● **What you should do**:
Set down the material below word for word, excluding the pictures.

• • • •

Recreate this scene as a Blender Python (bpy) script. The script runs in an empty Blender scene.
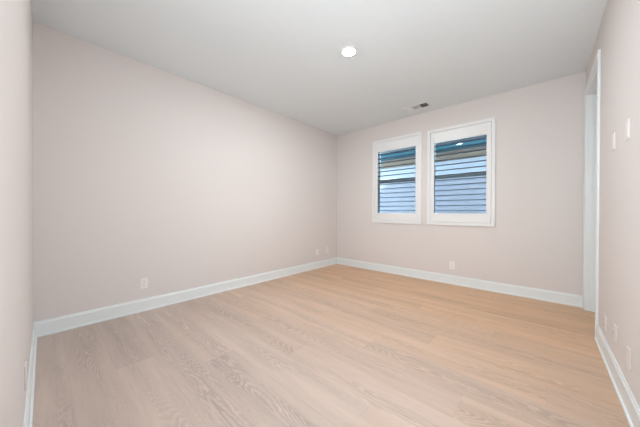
import bpy, bmesh, math, random
from mathutils import Vector, Matrix
random.seed(4)
SC = bpy.context.scene
COL = SC.collection

# ---------------------------------------------------------------- room numbers (metres)
XL, XR = -3.287, 0.359          # left / right wall faces
YN, YB = -0.064, 4.198          # near / back wall faces
H = 2.74                        # ceiling
WT = 0.12                       # inner wall thickness
YO = YB + 0.17                  # outer face of the window wall

# ---------------------------------------------------------------- camera
cam = bpy.data.cameras.new('camera')
cam.sensor_width = 36.0
cam.lens = 248.25 / 640.0 * 36.0
cam.clip_start = 0.02
co = bpy.data.objects.new('camera', cam)
COL.objects.link(co)
yaw, pit, rol = 0.7328, -0.0049, 0.0032
F = Vector((-math.sin(yaw) * math.cos(pit), math.cos(yaw) * math.cos(pit), math.sin(pit)))
R0 = Vector((math.cos(yaw), math.sin(yaw), 0))
U0 = R0.cross(F)
R = R0 * math.cos(rol) + U0 * math.sin(rol)
U = -R0 * math.sin(rol) + U0 * math.cos(rol)
m = Matrix((R, U, -F)).transposed().to_4x4()
m.translation = Vector((0, 0, 1.097))
co.matrix_world = m
SC.camera = co

# ---------------------------------------------------------------- world, sun, exposure
w = bpy.data.worlds.new('world')
SC.world = w
w.use_nodes = True
bg = w.node_tree.nodes['Background']
bg.inputs[0].default_value = (0.70, 0.85, 1.0, 1)
bg.inputs[1].default_value = 10.5
sun = bpy.data.lights.new('sun', 'SUN')
sun.energy = 15.0
sun.angle = math.radians(0.5)
sun.color = (1.0, 0.95, 0.88)
so = bpy.data.objects.new('sun', sun)
COL.objects.link(so)
so.rotation_euler = Vector((0.0, 1.0, -1.40)).to_track_quat('-Z', 'Y').to_euler()
so.location = (-2, -6, 12)
SC.view_settings.view_transform = 'Standard'
SC.view_settings.look = 'None'
SC.view_settings.gamma = 1.0
SC.view_settings.use_curve_mapping = False
SC.view_settings.exposure = 0.0
LAMP = 1150.0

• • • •

● **Written answer**:
Recreate this scene as a Blender Python (bpy) script. The script runs in an empty Blender scene.
import bpy, bmesh, math, random
from mathutils import Vector, Matrix
random.seed(4)
SC = bpy.context.scene
COL = SC.collection

# ---------------------------------------------------------------- room numbers (metres)
XL, XR = -3.287, 0.359          # left / right wall faces
YN, YB = -0.064, 4.198          # near / back wall faces
H = 2.74                        # ceiling
WT = 0.12                       # inner wall thickness
YO = YB + 0.17                  # outer face of the window wall

# ---------------------------------------------------------------- camera
cam = bpy.data.cameras.new('camera')
cam.sensor_width = 36.0
cam.lens = 248.25 / 640.0 * 36.0
cam.clip_start = 0.02
co = bpy.data.objects.new('camera', cam)
COL.objects.link(co)
yaw, pit, rol = 0.7328, -0.0049, 0.0032
F = Vector((-math.sin(yaw) * math.cos(pit), math.cos(yaw) * math.cos(pit), math.sin(pit)))
R0 = Vector((math.cos(yaw), math.sin(yaw), 0))
U0 = R0.cross(F)
R = R0 * math.cos(rol) + U0 * math.sin(rol)
U = -R0 * math.sin(rol) + U0 * math.cos(rol)
m = Matrix((R, U, -F)).transposed().to_4x4()
m.translation = Vector((0, 0, 1.097))
co.matrix_world = m
SC.camera = co

# ---------------------------------------------------------------- world, sun, exposure
w = bpy.data.worlds.new('world')
SC.world = w
w.use_nodes = True
bg = w.node_tree.nodes['Background']
bg.inputs[0].default_value = (0.70, 0.85, 1.0, 1)
bg.inputs[1].default_value = 10.5
sun = bpy.data.lights.new('sun', 'SUN')
sun.energy = 15.0
sun.angle = math.radians(0.5)
sun.color = (1.0, 0.95, 0.88)
so = bpy.data.objects.new('sun', sun)
COL.objects.link(so)
so.rotation_euler = Vector((0.0, 1.0, -1.40)).to_track_quat('-Z', 'Y').to_euler()
so.location = (-2, -6, 12)
SC.view_settings.view_transform = 'Standard'
SC.view_settings.look = 'None'
SC.view_settings.gamma = 1.0
SC.view_settings.use_curve_mapping = False
SC.view_settings.exposure = 0.0
LAMP = 1150.0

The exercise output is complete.